B) What is the advantage of a small cluster size and what is the advantage of a large cluster size?
- A disk drive has a cluster size of 16 kb and each file is required to occupy at least one cluster. Most files on the disk are from 1 kb to 4 kb in size. This results in much wasted space and is referred to as ________________________________________
- A disk drive is 90% full. Most newly created files are not able to occupy contiguous space but rather broken into clusters that are linked together throughout the disk. This can lead to _________________________________________
- Disk I/O accounts for 98% of the time required for a particular external sort of a transaction file for Macrohard Software Inc. (MSI). The remaining 2% of time is consumed by replacement selection, merge and other internal algorithms. Simple two-way merges are used. A sort of the transaction file typically produces about 500 sorted run files and takes about 100 minutes. MSI is considering several different strategies to speed up the sort. Approximately, how much time (in minutes or seconds) may be saved by employing each of the following? Show your work!
- Replace existing main memory with memory that is about 50% faster and replace the CPU with a CPU that is 50% faster.
- Double the amount of memory using memory of the same speed.
- Switch from a 5400 rpm disk drive to a 7200 rpm disk drive that also has a 40% improvement in seek time.

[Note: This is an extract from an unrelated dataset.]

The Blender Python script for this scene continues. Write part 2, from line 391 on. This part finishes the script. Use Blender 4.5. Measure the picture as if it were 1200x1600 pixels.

- How much time might be saved by using a 10-way merge rather than a two-way merge for sorting MSI's transaction file described above? Show your work.
-
| _ 75 _ | _ 35 _ | _ 41 _ | _ 90 _ | _ 85 _ | _ 28 _ | _ 66 _ | _ 50 _ | _ 30 _ | _ 16 _ | _ 81 _ | _ 19 _ |
The list of integers above is given to replacement selection with a priority queue of size 3. Give the runs that are generated. Separate the runs with X.
- The read/write head of a disk drive is currently located over the first track of a platter with 1000 tracks. On average how many tracks will it cross to get to a random sector of data? _________________
- The read/write head of a disk drive is currently located over the middle track of a platter with 1000 tracks. On average how many tracks will it cross to get to a random sector of data? _________________
- A tiny, hypothetical computer has 10 pages of virtual memory (on disk) numbered 0 to 9 and 5 pages of physical memory (RAM) numbered 0 to 4. The following sequence of page requests are processed
| Strategy/Page | 0 | 2 | 5 | 0 | 2 | 5 | 6 | 9 | 9 | 2 | 6 | 0 | 1 | 5 | 4 | 0
|
| FIFO | ___ | ___ | ___ | ___ | ___ | ___ | ___ | ___ | ___ | ___ | ___ | ___
| ___ | ___ | ___ | ___
|
| LFU | ___ | ___ | ___ | ___ | ___ | ___ | ___ | ___ | ___ | ___ | ___ | ___
| ___ | ___ | ___ | ___
|
| LRU | ___ | ___ | ___ | ___ | ___ | ___ | ___ | ___ | ___ | ___ | ___ | ___
| ___ | ___ | ___ | ___ |
For each of the page replacement strategies given above, in each of the spaces write the number of disk reads required up to that point in time.
- In lab we compared three different versions of Insert for InsertSort.
Version 1 of Insert inserted a new element by swapping it with larger elements until it swapped into its correct position.
Version 2 of Insert used a linear search to determine where the new element belonged and then shifted down the larger elements to make room.
Version 3 of Insert used a binary search to determine where the new element belonged and then shifted down the larger elements to make room.
- One of the versions was almost 3 or more times faster than the others when applied to small data sets. Which version was it and why was it 3 times faster?
- One of the versions was slower than the others on small data sets but faster on very large data sets. Which version was it and why was it faster on large data sets?
- Explain why sequential file access is usually much faster than random file access.
- Memory locations that have been requested recently are likely to be requested again. This concept is known as ______________________________________________________.